これは、大塚副大臣の説明のとおり、既存の特例措置で実施可能、という確認がされたという意味です。

 

森ゆうこ議員の「資料⑤の1」

森ゆうこ議員は、内閣府が隠蔽体質のように繰り返しおっしゃっていますが、非公開を希望したのは、内閣府や原英史さんではなく、文科省の浅原専門官であると書かれています。

 

森ゆうこ議員は、少しずつ虚偽を混ぜる癖があるのではないかと疑ってしまうわけですが、仮に単純な間違いであるのなら、資料を読み込む能力に問題があるということになります。

どちらも、他人を追及する側の人間としては、ありえないことです。



サンフランシスコ時間冤罪事件も未解決

森ゆうこ議員や原口一博議員らが、10月15日の嘉悦大学教授の高橋洋一さんのツイートをサンフランシスコ時間に改ざんして前日のツイートのように見せかけて、ありもしない質問通告の事前漏えい冤罪をでっち上げて、追及チームまで作って騒いでいたというひどい事件がありました。

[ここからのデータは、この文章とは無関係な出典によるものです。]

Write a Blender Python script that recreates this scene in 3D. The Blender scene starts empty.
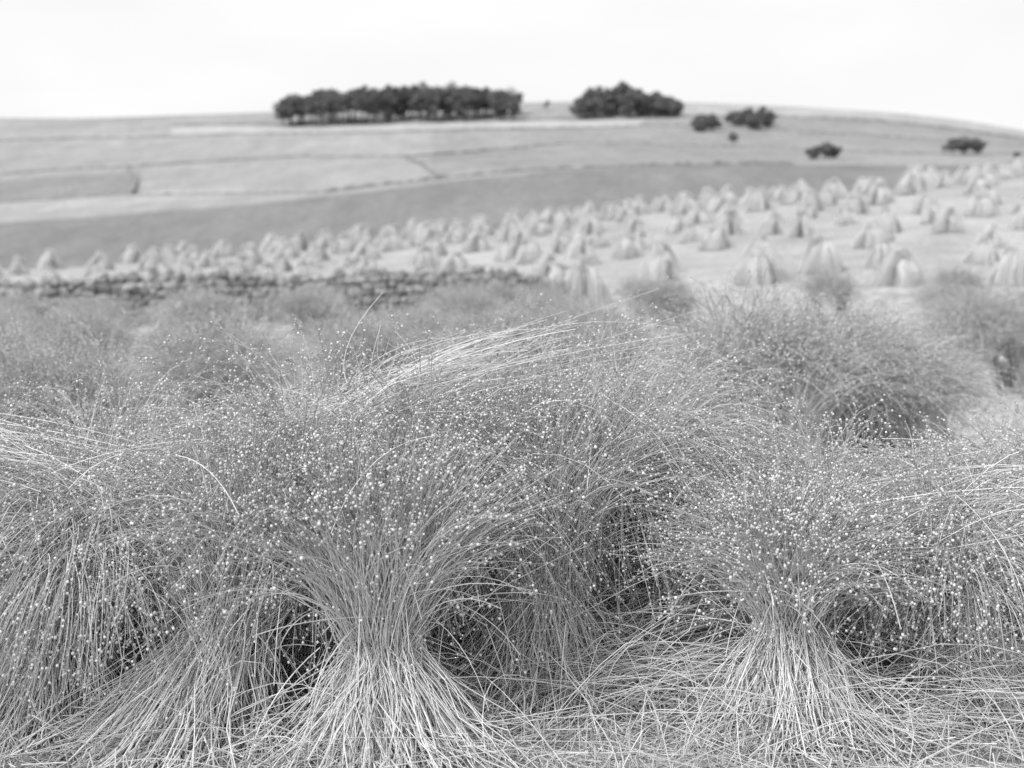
import bpy, math, numpy as np
from mathutils import Vector
R = np.random.default_rng(7)
scene = bpy.context.scene
coll = scene.collection
EYE = 1.4

# ------------------------------------------------------------------ materials
def nodes_of(name):
    m = bpy.data.materials.new(name); m.use_nodes = True
    nt = m.node_tree; nt.nodes.clear()
    return m, nt

def straw_mat(name, lo, hi, spec=0.0, attr=True):
    """pale dry stems: tone per strand, darker toward the branching tops"""
    m, nt = nodes_of(name); N = nt.nodes; L = nt.links
    out = N.new('ShaderNodeOutputMaterial')
    geo = N.new('ShaderNodeNewGeometry')
    ramp = N.new('ShaderNodeMapRange')
    ramp.inputs['To Min'].default_value = lo; ramp.inputs['To Max'].default_value = hi
    L.new(geo.outputs['Random Per Island'], ramp.inputs['Value'])
    val = ramp.outputs['Result']
    if attr:
        at = N.new('ShaderNodeAttribute'); at.attribute_name = 'tone'
        mu = N.new('ShaderNodeMath'); mu.operation = 'MULTIPLY'
        L.new(val, mu.inputs[0]); L.new(at.outputs['Fac'], mu.inputs[1]); val = mu.outputs[0]
    comb = N.new('ShaderNodeCombineColor')
    for i in range(3): L.new(val, comb.inputs[i])
    d = N.new('ShaderNodeBsdfDiffuse'); L.new(comb.outputs[0], d.inputs['Color'])
    if spec:
        g = N.new('ShaderNodeBsdfGlossy'); g.inputs['Roughness'].default_value = .45
        mix = N.new('ShaderNodeMixShader'); mix.inputs[0].default_value = spec
        L.new(d.outputs[0], mix.inputs[1]); L.new(g.outputs[0], mix.inputs[2]); L.new(mix.outputs[0], out.inputs[0])
    else:
        L.new(d.outputs[0], out.inputs[0])
    return m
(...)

この冤罪事件は、いまだに訂正も謝罪もされていません。追及チームの報告書も議事録もありません。

 

冤罪をでっち上げられた被害者の高橋洋一さんのツイッターには、今でも、ひどい誹謗中傷のツイートがくりかえし寄せられています。

 

森ゆうこ議員のご主張によれば、「記録を残すということは民主主義の根幹を示すもの」だそうですので、自らサンフランシスコ時間改ざん事件の報告書を早く公開して、民主主義の根幹を示していただきたいと思います。